Total Construction Starts Move Lower in January

Total construction starts slipped 6 percent from December to January to a seasonally adjusted annual rate of $759.2 billion, according to Dodge Data & Analytics. All three major categories moved lower in January; residential building starts fell 8 percent, nonresidential building lost 6 percent, and nonbuilding starts moved 2 percent lower.

With only one, limited month of data available for 2020, it is difficult to ascribe a 2020 trend. Some perspective can be gleaned, however, by examining a 12-month moving total. For the 12 months ending January 2020, total construction starts were 1 percent higher than during the previous 12-month period. By major category, residential building starts were 1 percent lower and nonresidential building starts were down by less than a percentage point, but nonbuilding construction was 8 percent higher during the 12 months that ended in January 2020.

In January, the Dodge Index moved downward to 161 (2000=100) compared to the 171 posted in December 2019 and was 8 percent lower than its most recent 12-month average.

“Coming in slightly weaker than the previous month, January’s starts did little to change our view that construction starts will remain near their recent highs in 2020 even though they are likely to fall as the economy slows,” states Richard Branch, chief economist of Dodge Data & Analytics.

Nonbuilding construction starts moved 2 percent lower in January, falling to a seasonally adjusted annual rate of $167.2 billion. In January, gains were seen in highways and bridges as well as miscellaneous nonbuilding categories, which moved up 15 percent and 12 percent respectively. Meanwhile, the utility/gas plant and the environmental public works sectors both pulled back, falling 29 percent and 10 percent.

The largest nonbuilding construction project to break ground in January was the $705 million extension of the South Central LRT in Phoenix. Also starting in January was the $575 million Permian Energy Center solar project in Andrews county, Texas and the $550 million Wheatridge wind and solar project in Lexington, Ore.

For the 12 months ending January 2020, total nonbuilding starts were up 8 percent compared to the 12 months ending January 2019. On the plus side, environmental public works were up 4 percent and the utilities/gas plants were up 116 percent. Streets and bridge starts, however, were 8 percent lower and miscellaneous nonbuilding starts were down 19 percent.

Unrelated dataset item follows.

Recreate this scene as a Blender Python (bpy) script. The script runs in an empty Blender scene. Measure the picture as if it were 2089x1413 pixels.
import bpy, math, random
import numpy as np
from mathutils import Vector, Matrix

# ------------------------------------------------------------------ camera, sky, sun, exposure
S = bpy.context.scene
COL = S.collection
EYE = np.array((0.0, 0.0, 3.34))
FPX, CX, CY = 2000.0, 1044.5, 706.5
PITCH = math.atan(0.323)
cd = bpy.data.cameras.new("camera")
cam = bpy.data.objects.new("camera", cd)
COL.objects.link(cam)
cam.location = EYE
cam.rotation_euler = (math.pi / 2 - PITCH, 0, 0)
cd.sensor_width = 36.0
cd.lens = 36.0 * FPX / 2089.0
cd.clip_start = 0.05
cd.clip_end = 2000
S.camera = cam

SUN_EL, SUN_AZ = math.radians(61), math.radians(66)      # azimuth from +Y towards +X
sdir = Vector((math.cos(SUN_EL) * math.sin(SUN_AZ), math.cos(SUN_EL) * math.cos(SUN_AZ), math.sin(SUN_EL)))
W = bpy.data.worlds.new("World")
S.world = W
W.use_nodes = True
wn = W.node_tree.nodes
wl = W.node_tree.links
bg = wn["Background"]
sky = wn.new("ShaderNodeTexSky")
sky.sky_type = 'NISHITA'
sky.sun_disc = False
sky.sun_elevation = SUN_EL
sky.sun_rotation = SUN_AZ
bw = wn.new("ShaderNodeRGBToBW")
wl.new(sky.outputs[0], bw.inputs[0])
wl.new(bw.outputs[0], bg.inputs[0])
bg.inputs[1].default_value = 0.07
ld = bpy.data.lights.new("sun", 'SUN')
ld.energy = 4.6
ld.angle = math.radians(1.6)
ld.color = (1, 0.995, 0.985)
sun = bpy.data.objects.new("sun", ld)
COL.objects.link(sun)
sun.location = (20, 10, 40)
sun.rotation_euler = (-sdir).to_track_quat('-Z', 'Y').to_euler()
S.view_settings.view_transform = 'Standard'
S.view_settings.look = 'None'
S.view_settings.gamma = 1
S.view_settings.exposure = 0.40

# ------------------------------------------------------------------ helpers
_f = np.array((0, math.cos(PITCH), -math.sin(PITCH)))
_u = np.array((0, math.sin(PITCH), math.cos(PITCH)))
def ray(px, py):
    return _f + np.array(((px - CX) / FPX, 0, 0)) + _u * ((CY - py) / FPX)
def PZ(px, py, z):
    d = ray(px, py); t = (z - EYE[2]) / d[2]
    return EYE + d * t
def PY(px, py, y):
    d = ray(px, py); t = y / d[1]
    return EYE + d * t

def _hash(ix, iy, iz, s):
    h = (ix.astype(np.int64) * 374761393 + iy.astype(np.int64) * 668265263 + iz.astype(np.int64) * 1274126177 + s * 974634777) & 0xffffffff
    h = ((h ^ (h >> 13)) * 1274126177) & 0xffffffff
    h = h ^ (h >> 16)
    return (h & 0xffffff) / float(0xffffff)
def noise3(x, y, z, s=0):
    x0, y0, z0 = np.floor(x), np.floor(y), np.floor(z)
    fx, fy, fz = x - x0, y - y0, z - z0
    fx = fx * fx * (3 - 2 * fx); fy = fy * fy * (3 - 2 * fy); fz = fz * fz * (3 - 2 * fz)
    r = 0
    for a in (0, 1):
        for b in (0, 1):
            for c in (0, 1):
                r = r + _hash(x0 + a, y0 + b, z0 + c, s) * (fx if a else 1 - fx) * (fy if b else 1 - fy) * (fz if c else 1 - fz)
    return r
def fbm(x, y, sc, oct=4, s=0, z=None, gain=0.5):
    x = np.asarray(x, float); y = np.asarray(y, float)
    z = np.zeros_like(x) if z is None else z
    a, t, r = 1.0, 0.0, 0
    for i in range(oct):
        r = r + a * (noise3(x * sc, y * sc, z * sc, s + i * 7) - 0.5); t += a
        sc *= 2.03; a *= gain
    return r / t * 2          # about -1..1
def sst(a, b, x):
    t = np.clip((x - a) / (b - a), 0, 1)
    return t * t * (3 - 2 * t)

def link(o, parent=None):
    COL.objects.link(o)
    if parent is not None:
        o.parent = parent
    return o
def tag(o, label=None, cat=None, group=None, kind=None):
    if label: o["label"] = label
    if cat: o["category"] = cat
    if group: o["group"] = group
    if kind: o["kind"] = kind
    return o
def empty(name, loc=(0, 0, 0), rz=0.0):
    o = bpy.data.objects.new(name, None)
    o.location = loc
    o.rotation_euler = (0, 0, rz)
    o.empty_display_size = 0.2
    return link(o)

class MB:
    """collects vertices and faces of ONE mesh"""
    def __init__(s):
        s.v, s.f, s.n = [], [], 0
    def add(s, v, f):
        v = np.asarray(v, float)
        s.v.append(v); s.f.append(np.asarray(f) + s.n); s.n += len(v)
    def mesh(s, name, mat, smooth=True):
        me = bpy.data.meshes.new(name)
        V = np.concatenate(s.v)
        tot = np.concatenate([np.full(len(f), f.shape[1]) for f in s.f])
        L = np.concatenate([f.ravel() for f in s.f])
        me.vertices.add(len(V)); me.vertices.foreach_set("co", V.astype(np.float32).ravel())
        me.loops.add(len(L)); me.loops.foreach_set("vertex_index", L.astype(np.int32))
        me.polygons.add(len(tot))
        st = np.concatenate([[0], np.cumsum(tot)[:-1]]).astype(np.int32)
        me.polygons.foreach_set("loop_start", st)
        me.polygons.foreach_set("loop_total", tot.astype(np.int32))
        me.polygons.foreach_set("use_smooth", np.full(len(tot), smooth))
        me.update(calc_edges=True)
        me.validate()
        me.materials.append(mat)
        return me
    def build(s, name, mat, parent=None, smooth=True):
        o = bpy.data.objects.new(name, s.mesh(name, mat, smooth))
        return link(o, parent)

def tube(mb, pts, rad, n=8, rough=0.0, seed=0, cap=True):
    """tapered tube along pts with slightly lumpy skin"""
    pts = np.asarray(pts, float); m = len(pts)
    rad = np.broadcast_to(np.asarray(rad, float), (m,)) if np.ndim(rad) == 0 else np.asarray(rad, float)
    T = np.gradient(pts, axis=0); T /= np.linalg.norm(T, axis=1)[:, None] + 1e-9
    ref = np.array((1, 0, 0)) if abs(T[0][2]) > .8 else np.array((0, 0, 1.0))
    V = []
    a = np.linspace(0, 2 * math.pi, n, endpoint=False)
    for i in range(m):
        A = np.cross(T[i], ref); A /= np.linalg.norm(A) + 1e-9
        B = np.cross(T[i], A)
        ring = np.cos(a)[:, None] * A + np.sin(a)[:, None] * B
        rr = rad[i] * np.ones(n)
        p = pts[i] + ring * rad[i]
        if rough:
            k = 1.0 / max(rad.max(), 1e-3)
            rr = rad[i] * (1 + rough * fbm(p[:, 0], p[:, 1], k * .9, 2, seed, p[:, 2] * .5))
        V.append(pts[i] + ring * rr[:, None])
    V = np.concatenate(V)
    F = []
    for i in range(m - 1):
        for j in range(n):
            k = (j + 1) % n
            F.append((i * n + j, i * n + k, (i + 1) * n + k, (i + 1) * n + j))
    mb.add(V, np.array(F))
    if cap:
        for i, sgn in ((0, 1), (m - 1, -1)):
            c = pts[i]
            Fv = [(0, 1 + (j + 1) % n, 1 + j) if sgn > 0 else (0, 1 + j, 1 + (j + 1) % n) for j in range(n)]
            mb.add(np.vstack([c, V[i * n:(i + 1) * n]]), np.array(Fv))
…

Nonresidential building starts fell 6 percent in January to a seasonally adjusted annual rate of $266.6 billion. However, if not for the start of a large manufacturing project nonresidential building starts would have declined 11 percent. In January, manufacturing starts more than doubled, while commercial building starts slipped 16 percent, and institutional starts fell 6 percent.

The largest nonresidential building project to break ground in January was the $475 million Cree Semiconductor plant in Marcy, N.Y. Also starting was the $476 million BMO Office Tower in Chicago, and the $400 million Husky Superior refinery in Superior, Wis.

On a 12-month total basis, total nonresidential building starts were less than one percentage point lower than they were in the 12 months ending in January 2019. Commercial starts were 5 percent higher, while institutional starts fell 3 percent and manufacturing starts were down 10 percent.

Residential building starts dropped 8 percent in January to a seasonally adjusted rate of $325.4 billion. During the month single family starts fell 5 percent, while multifamily starts lost 15 percent.

The largest multifamily structure to break ground in January was the $300 million Liberty on the River Apartment Tower in Philadelphia. Also starting in January was a $260 million mixed-used building on 10th Avenue in New York, as well as the $249 million Downtown Fifth Luxury Apartments in Miami.

For the 12 months ending in January, total residential starts were 1 percent lower than the previous 12 months. Single family starts gained 1 percent, but multifamily building starts were 5 percent lower.